これもサーキットに比べたら地味かもしれませんが、企画次第では自分がよく走っているワインディングなど、お気に入りコースに出かけられるわけですから、楽しいことこの上ありません。

バイク以外の趣味系ライターにとっても、新製品を市場に出回る前に試せたり、製品版とは異なるプロトタイプに接する機会があったりと、似たような話はあるのではないでしょうか。

ほしいと思っていたアイテムを仕事で試せる「運が良ければ割引なんてことも……」

同じように、ヘルメットやウェアのテスト企画なんかでも、自分が欲しいと思っている製品を仕事として試用できることもあります。

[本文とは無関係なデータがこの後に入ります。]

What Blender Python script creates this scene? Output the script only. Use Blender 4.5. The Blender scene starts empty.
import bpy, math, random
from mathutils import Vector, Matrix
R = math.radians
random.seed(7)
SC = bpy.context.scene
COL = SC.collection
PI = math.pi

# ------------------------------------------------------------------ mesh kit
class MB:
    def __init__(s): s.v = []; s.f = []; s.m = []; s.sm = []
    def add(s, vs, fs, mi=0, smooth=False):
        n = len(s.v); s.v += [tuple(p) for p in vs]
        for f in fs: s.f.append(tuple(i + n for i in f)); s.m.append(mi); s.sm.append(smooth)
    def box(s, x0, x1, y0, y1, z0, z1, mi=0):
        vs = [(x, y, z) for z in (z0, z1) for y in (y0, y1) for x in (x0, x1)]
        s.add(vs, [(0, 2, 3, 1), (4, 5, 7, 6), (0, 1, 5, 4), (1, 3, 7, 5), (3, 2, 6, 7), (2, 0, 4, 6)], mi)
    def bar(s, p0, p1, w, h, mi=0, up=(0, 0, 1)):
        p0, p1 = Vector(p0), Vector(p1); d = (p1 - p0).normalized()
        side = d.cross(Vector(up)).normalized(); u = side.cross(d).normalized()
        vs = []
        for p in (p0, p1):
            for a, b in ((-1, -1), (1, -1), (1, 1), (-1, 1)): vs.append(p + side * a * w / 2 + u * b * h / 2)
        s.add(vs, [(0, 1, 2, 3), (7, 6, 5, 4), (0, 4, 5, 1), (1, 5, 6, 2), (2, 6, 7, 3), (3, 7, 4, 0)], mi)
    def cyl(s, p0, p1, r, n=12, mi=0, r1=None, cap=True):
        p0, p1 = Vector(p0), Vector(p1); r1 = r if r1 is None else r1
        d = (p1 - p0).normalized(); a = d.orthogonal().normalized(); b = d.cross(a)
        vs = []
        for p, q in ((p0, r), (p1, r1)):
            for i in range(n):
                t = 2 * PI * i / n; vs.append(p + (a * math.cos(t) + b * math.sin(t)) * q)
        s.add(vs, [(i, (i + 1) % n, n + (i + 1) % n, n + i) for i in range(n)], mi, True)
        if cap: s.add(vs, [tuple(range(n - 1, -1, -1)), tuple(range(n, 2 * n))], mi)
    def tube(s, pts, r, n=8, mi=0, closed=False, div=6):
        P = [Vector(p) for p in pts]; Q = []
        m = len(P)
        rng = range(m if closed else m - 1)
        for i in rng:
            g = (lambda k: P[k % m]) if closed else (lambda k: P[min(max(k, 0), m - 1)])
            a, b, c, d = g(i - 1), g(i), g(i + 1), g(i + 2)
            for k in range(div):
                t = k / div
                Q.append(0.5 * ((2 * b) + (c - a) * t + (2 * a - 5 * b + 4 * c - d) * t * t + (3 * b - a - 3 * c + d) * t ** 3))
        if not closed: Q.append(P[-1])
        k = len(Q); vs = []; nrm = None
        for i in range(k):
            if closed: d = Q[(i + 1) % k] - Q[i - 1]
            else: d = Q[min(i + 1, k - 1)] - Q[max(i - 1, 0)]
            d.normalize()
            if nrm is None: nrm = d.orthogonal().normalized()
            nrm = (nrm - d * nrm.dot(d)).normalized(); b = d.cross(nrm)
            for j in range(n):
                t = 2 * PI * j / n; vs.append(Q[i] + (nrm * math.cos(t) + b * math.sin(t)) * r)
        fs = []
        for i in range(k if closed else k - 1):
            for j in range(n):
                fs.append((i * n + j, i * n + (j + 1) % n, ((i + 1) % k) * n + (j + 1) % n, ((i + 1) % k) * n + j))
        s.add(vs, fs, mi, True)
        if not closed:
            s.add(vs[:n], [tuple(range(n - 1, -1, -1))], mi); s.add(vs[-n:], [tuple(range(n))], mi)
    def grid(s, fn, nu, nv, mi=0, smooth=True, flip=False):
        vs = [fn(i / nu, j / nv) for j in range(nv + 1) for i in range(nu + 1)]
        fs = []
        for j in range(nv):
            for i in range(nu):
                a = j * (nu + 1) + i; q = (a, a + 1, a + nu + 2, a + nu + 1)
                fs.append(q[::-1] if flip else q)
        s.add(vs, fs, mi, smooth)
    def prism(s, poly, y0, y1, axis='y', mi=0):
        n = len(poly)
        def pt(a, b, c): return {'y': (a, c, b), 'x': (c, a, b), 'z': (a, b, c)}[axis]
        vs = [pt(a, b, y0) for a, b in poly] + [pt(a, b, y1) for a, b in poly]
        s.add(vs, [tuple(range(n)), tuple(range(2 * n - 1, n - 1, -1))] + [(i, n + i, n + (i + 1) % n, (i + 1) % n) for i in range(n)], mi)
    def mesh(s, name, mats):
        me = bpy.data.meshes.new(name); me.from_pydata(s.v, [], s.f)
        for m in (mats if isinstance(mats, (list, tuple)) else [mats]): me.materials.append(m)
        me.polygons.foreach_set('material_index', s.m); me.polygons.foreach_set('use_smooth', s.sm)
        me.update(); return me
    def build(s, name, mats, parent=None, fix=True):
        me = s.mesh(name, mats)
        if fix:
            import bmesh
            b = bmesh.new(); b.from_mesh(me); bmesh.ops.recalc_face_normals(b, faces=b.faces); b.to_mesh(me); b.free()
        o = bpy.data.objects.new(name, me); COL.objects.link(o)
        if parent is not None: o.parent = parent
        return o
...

これは嬉しくなりますよね。当然、そうしたパーツベンダーと懇意になれば、ファミリーセールに呼んでもらえたり、中には社員と同じようにいわゆる「社割り」で安く製品を購入させてくれる太っ腹なメーカーもあったり……。

こうしたマシンやパーツ、アパレルの実物に触れることはもちろん、一般ユーザーに先駆けた情報が得られるのも役得と言えば役得。モデルチェンジのタイミングや、新色が出るなんて情報は業界にいればこそ得られるものにほかなりません。

これと似たような話ですが、メーカーの技術者などとお話ししているうちに自然と趣味の世界を深めていける、ということもあるでしょう。筆者の場合、6軸IMUなんかは、メーカーのエンジニアさんからマンツーマンで噛んで含めるように構造や理屈を教えてもらい、ようやく理解できたなんてこともありました。

あるいは、D社の電子制御ロジックについてS社のエンジニアから批評コメントを内緒でもらう、なんてこともこの仕事に就いていなければなかなか機会のないことでしょう。雑誌やその他メディアに書けないようなことを聞いたり、目にすることができるのも業界に身を置けばこそ、といったところでしょう。

だけどやっぱり締切と打ち切りはコワい……(泣)

ウハウハなメリットはこれくらいですが、ご注意いただきたいのは、ウハウハの後には原稿を書く、記事をまとめるという仕事が必ずついてまわるということ。これさえなければ、朝から晩まで好きなバイクをブッ飛ばし「おもしれー!」などとほざいていられるのですがね。原稿や締め切りといったプレッシャーだけでなく、フリーランスの場合はいつ仕事がなくなるやもしれぬ、といった不安とも日夜向き合っていかねばならないでしょう。

誰でも、「フリーライター」を名乗ればできる商売ではありますが、そのメリットとデメリットの釣り合いはそれぞれ受け止め方が違うはず。少なくとも筆者の場合は歯を食いしばって原稿を書き、ウハウハタイムを存分に楽しむことでどうにかバランスしている、といった感じです。